* [The task]
The lines to return are those from the one containing "were 1000x1333 pixels." down to the one containing "mb.box(-28.6, 28.5, b0", inclusive; return them exactly and nothing else.

<<<<

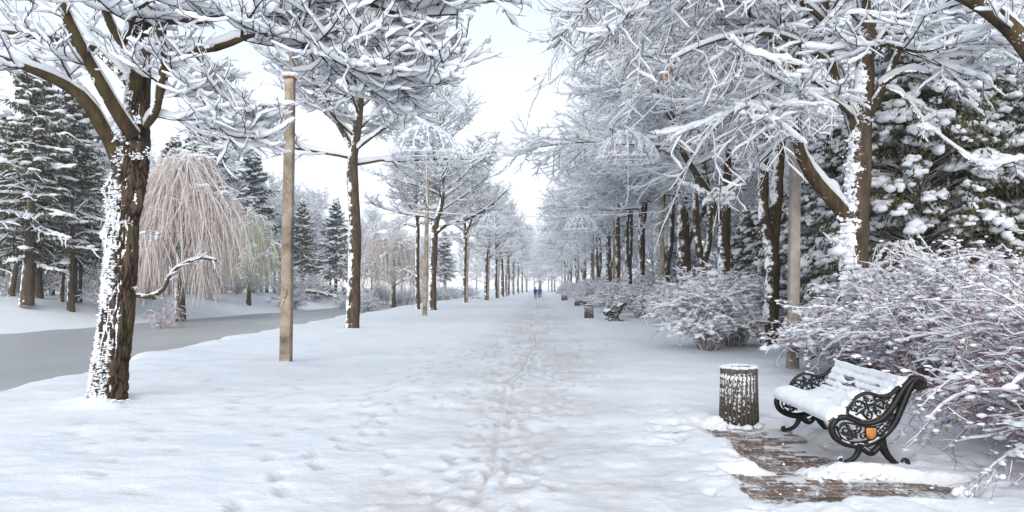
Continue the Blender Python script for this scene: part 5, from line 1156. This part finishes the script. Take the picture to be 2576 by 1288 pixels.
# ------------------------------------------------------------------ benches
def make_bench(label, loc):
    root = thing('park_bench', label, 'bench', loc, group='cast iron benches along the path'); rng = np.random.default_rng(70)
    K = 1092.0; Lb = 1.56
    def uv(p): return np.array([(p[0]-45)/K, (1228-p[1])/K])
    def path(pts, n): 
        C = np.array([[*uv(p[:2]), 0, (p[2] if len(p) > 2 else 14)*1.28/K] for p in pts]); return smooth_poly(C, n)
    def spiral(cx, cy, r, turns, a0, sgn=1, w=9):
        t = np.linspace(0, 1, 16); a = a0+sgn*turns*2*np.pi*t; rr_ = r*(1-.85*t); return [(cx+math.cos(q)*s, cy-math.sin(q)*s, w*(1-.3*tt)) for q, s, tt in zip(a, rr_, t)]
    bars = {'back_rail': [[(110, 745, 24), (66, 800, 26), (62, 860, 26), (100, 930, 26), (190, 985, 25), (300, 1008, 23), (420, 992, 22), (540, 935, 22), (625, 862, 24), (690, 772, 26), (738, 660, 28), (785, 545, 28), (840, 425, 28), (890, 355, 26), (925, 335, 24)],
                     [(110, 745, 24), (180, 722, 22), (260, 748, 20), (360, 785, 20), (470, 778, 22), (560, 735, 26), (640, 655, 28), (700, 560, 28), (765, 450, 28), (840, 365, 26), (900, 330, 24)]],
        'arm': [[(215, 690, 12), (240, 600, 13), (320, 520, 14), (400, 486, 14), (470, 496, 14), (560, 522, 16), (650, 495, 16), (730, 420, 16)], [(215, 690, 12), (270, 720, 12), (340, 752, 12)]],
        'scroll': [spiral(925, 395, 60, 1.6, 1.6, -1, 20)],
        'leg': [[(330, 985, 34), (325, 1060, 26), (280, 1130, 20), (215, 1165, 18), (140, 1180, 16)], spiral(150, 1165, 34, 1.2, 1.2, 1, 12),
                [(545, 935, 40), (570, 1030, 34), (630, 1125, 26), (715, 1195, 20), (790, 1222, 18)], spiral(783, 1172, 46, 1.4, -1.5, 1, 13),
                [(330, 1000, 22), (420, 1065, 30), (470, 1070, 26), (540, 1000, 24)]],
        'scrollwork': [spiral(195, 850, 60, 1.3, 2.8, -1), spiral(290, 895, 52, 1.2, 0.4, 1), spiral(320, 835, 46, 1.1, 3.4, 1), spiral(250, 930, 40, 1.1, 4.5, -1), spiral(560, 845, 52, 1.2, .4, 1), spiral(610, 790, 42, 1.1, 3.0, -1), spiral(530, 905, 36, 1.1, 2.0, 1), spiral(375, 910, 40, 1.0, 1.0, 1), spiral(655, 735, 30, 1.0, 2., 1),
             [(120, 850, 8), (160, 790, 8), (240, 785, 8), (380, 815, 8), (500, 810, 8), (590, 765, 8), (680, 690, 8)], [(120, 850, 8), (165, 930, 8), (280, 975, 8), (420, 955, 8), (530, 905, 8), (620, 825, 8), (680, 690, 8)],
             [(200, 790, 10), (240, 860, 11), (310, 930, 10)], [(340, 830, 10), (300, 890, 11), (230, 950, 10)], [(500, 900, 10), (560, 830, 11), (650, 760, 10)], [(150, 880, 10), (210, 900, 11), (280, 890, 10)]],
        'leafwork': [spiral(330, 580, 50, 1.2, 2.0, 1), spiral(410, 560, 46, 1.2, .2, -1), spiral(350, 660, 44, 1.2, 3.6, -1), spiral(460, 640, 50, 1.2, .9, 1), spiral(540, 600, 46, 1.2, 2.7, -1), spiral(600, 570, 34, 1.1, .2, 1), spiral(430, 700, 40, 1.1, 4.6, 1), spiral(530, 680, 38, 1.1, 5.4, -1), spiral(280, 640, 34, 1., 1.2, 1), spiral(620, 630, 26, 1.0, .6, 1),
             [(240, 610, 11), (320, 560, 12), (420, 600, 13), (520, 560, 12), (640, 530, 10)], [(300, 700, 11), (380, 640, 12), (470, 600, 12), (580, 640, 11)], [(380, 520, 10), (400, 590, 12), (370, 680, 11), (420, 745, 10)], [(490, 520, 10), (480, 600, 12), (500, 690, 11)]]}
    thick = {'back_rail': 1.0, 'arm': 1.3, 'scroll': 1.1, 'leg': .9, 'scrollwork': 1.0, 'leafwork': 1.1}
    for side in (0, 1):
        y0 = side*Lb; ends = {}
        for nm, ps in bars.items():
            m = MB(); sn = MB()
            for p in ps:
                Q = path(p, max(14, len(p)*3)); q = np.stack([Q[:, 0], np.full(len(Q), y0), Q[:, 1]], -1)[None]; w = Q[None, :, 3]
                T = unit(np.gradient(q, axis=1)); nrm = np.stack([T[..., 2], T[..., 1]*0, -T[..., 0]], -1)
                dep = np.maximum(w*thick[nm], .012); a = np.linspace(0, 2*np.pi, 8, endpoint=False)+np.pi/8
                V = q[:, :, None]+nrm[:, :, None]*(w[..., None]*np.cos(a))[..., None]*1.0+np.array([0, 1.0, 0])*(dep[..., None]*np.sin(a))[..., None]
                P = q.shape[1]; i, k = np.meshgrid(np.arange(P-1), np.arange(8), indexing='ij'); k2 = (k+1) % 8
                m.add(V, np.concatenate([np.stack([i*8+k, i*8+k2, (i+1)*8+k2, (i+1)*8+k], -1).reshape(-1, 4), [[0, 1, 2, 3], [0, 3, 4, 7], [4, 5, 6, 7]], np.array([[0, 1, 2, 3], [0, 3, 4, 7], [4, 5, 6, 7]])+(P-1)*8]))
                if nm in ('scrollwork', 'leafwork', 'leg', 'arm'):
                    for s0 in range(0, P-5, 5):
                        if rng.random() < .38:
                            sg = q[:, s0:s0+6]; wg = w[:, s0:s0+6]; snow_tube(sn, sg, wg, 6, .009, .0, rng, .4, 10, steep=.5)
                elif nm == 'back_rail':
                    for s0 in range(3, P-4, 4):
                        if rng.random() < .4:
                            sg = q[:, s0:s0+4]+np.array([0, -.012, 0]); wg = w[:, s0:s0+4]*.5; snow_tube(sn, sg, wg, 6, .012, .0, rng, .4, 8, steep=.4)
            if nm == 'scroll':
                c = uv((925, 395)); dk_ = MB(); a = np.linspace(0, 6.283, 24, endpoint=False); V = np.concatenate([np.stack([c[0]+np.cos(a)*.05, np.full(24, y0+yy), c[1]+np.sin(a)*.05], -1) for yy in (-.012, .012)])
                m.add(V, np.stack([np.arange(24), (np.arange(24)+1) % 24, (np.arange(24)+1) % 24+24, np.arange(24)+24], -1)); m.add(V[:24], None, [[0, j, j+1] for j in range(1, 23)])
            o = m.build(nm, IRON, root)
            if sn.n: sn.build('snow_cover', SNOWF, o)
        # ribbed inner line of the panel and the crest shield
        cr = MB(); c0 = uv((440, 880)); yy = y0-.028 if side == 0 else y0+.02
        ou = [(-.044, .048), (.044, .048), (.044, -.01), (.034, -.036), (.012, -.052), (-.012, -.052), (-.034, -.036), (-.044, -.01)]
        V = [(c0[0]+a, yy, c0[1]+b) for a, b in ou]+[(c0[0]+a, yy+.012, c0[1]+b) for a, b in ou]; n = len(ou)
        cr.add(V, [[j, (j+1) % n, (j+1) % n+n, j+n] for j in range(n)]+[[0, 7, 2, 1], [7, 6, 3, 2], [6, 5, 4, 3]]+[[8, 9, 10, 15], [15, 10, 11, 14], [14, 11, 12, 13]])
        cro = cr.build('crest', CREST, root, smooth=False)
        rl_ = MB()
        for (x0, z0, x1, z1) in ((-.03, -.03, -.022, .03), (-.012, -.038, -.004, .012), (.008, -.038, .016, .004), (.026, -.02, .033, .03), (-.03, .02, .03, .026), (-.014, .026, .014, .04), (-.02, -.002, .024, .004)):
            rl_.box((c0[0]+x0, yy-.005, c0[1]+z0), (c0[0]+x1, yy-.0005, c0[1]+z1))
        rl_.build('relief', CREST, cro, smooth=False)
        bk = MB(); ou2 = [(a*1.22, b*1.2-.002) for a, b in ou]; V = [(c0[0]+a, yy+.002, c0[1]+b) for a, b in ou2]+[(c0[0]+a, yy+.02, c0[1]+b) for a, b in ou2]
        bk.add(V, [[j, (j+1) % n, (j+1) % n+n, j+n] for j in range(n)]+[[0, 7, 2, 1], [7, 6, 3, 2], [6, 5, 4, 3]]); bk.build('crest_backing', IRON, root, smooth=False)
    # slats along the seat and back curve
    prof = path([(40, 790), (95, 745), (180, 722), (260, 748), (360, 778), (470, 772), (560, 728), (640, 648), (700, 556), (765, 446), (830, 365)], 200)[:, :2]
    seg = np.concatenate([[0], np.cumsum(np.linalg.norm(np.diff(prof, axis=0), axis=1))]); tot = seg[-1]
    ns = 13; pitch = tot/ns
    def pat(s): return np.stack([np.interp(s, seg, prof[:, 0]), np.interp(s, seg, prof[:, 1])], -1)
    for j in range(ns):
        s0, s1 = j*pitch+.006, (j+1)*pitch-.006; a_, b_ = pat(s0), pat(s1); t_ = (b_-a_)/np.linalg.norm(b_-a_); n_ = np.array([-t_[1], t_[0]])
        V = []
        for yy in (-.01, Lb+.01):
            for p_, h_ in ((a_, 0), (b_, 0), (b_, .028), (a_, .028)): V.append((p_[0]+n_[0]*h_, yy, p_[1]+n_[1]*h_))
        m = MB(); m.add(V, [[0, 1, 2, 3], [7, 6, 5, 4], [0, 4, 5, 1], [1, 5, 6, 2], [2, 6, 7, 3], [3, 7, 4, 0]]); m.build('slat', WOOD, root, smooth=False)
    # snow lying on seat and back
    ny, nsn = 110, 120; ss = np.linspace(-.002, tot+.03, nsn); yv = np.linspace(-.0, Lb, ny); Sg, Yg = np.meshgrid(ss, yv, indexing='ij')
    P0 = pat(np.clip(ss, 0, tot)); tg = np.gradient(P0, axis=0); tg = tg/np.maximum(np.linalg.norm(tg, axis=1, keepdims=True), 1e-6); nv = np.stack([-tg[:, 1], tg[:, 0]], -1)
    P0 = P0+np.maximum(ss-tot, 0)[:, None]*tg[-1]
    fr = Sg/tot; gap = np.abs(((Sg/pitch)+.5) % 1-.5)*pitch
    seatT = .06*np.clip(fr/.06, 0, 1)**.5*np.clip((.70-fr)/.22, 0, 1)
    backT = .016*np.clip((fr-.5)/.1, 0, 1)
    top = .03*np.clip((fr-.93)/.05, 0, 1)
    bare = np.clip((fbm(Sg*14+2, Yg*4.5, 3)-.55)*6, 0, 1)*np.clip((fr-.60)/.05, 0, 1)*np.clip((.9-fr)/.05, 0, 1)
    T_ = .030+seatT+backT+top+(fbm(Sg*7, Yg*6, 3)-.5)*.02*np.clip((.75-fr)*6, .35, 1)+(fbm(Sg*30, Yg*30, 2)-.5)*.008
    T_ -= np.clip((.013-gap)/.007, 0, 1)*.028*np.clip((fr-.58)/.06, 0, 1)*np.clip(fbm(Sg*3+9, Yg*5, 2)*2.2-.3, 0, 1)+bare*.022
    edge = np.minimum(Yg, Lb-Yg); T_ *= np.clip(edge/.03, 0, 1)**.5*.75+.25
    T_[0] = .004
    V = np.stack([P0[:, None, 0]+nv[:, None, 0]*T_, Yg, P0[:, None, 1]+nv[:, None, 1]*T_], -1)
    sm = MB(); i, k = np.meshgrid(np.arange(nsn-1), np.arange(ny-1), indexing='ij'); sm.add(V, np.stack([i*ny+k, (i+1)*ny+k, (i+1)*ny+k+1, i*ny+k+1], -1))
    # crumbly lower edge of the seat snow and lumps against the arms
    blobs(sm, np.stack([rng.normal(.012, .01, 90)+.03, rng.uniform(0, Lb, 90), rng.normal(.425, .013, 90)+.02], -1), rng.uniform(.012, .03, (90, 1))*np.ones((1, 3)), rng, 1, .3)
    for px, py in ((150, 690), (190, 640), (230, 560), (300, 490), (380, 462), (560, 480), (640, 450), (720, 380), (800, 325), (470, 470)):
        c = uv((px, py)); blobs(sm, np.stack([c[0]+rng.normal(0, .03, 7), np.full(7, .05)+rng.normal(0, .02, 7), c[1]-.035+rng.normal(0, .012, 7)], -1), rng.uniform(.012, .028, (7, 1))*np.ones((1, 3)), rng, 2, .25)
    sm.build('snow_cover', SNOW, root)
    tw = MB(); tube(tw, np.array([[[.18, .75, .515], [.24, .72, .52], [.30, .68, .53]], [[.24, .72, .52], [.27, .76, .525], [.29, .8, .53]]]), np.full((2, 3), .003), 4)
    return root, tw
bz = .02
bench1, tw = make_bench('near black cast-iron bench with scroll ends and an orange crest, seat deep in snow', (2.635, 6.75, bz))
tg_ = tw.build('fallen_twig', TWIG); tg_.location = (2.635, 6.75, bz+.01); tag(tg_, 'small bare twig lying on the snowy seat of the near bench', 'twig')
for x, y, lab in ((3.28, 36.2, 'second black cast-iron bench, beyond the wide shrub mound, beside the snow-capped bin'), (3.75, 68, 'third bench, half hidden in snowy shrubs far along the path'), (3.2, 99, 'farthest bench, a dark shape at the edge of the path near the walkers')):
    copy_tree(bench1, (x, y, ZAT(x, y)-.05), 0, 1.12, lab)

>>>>
<<<<

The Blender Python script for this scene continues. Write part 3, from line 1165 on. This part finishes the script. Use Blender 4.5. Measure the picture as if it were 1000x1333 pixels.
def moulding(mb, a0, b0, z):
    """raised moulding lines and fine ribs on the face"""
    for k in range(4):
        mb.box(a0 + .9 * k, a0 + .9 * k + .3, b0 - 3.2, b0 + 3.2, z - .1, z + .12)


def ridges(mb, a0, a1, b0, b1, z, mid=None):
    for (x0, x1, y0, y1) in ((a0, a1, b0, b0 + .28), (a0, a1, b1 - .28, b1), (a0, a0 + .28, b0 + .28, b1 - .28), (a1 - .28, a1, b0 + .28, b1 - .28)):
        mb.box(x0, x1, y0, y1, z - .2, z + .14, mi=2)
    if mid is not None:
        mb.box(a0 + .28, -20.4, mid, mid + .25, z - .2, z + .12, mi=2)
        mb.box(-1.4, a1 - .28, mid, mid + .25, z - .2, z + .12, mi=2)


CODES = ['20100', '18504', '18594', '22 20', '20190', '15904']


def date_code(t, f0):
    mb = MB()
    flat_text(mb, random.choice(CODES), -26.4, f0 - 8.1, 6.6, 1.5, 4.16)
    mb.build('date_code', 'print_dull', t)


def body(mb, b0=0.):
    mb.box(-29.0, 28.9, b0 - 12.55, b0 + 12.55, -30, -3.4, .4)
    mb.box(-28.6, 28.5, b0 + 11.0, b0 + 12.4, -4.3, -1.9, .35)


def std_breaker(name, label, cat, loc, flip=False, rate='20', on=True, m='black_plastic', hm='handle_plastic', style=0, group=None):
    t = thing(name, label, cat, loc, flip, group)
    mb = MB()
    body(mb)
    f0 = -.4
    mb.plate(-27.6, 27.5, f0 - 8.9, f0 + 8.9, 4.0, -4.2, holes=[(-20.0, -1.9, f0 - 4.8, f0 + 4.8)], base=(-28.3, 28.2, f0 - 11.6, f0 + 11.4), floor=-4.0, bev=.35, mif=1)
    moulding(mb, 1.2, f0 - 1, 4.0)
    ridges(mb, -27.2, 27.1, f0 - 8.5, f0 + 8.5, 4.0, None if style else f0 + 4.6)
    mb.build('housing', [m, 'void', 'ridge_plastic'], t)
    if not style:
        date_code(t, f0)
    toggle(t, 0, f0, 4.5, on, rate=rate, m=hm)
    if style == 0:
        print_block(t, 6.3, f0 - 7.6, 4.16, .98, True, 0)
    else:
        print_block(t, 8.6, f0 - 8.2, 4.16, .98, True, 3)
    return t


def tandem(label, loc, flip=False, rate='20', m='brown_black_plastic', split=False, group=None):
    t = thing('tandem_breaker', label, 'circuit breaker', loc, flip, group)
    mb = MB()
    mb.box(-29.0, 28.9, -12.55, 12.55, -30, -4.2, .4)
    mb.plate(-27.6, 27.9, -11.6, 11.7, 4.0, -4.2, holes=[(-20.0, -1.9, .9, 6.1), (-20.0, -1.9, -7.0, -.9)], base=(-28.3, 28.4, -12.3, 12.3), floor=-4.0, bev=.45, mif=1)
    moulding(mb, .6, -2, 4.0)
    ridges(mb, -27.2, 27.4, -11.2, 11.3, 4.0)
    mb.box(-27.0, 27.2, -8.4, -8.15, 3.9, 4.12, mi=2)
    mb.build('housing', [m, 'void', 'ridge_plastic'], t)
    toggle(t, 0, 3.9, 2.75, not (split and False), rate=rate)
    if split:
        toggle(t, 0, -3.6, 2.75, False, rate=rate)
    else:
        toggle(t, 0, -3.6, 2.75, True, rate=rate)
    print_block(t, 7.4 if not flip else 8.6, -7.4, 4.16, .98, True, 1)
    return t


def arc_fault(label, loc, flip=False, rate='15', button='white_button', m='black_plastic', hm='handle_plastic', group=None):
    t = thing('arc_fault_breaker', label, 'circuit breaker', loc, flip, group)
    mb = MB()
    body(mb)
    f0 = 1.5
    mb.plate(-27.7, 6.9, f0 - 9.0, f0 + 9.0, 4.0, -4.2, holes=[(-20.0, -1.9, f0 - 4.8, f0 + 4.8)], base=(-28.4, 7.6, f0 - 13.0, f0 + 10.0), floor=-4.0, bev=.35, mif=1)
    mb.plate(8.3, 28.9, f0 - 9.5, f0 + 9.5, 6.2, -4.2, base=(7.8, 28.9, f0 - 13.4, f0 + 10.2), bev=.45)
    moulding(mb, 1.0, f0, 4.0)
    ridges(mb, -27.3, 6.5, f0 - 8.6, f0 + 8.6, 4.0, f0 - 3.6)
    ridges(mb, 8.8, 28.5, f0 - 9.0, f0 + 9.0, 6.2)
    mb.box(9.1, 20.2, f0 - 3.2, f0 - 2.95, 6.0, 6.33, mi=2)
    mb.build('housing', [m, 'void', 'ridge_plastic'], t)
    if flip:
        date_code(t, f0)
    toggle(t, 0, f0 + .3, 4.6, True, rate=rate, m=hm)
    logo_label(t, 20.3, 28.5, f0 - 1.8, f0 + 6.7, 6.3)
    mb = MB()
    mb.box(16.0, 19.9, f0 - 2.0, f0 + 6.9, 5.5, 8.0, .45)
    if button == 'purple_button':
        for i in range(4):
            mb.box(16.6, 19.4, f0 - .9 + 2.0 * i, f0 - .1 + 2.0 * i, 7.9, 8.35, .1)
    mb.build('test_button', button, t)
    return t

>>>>
<<<<

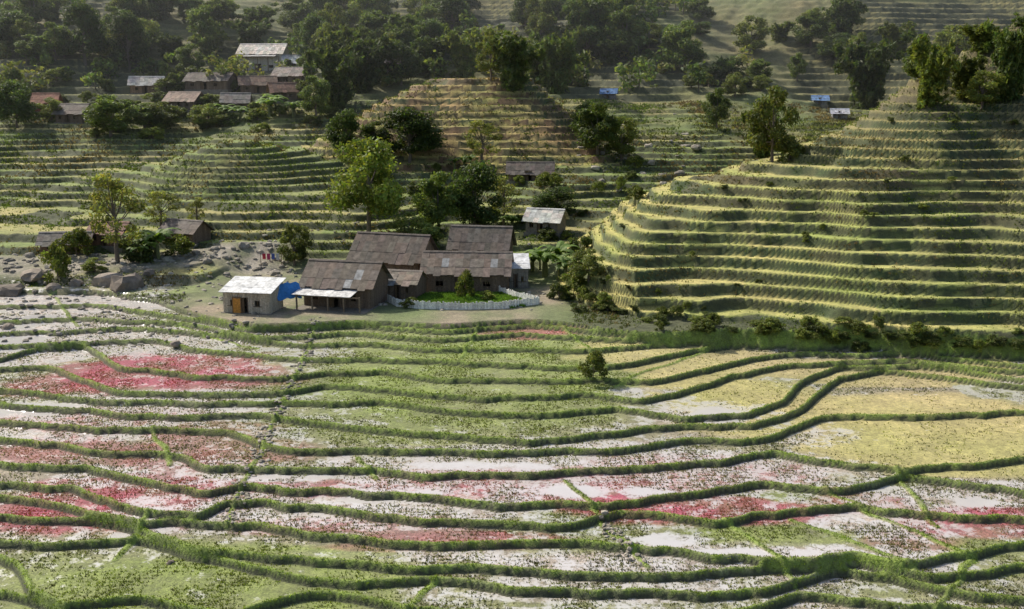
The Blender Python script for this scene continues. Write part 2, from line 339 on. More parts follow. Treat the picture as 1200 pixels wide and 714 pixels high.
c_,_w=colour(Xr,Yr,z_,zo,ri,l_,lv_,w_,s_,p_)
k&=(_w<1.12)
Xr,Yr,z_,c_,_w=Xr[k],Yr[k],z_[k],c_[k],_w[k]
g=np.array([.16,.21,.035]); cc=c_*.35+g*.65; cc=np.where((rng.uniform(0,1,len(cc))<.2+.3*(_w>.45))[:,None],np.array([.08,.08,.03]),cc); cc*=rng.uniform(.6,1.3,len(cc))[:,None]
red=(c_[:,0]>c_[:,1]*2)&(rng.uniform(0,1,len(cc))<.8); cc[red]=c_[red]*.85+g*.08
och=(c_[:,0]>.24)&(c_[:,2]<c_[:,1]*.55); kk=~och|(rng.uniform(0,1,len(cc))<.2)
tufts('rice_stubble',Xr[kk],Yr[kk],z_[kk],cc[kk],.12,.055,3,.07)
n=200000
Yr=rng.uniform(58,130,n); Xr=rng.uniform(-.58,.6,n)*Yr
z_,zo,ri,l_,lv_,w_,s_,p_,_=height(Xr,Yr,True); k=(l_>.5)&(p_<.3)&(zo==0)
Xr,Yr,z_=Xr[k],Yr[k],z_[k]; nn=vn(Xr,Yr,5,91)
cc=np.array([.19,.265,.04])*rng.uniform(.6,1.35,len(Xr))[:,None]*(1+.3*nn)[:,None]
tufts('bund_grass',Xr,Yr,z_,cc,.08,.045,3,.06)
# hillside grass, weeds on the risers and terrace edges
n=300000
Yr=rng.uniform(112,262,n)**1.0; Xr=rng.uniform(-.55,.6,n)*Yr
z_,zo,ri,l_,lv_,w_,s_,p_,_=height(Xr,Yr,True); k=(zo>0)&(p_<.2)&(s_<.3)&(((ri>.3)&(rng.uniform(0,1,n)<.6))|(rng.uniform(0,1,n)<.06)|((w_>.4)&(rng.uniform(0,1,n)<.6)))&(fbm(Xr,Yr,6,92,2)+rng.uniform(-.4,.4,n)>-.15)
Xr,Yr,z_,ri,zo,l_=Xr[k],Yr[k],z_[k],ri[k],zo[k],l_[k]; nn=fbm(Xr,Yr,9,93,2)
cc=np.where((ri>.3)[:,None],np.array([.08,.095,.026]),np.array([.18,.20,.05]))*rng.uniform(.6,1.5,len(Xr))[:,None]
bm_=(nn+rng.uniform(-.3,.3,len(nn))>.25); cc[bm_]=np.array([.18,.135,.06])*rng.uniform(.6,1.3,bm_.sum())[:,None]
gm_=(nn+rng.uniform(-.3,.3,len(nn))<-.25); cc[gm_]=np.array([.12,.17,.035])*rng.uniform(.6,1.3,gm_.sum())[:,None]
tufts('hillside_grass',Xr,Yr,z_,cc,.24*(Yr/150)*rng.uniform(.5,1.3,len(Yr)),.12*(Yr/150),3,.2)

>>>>

* [Reply]
The Blender Python script for this scene continues. Write part 3, from line 1165 on. This part finishes the script. Use Blender 4.5. Measure the picture as if it were 1000x1333 pixels.
def moulding(mb, a0, b0, z):
    """raised moulding lines and fine ribs on the face"""
    for k in range(4):
        mb.box(a0 + .9 * k, a0 + .9 * k + .3, b0 - 3.2, b0 + 3.2, z - .1, z + .12)


def ridges(mb, a0, a1, b0, b1, z, mid=None):
    for (x0, x1, y0, y1) in ((a0, a1, b0, b0 + .28), (a0, a1, b1 - .28, b1), (a0, a0 + .28, b0 + .28, b1 - .28), (a1 - .28, a1, b0 + .28, b1 - .28)):
        mb.box(x0, x1, y0, y1, z - .2, z + .14, mi=2)
    if mid is not None:
        mb.box(a0 + .28, -20.4, mid, mid + .25, z - .2, z + .12, mi=2)
        mb.box(-1.4, a1 - .28, mid, mid + .25, z - .2, z + .12, mi=2)


CODES = ['20100', '18504', '18594', '22 20', '20190', '15904']


def date_code(t, f0):
    mb = MB()
    flat_text(mb, random.choice(CODES), -26.4, f0 - 8.1, 6.6, 1.5, 4.16)
    mb.build('date_code', 'print_dull', t)


def body(mb, b0=0.):
    mb.box(-29.0, 28.9, b0 - 12.55, b0 + 12.55, -30, -3.4, .4)
    mb.box(-28.6, 28.5, b0 + 11.0, b0 + 12.4, -4.3, -1.9, .35)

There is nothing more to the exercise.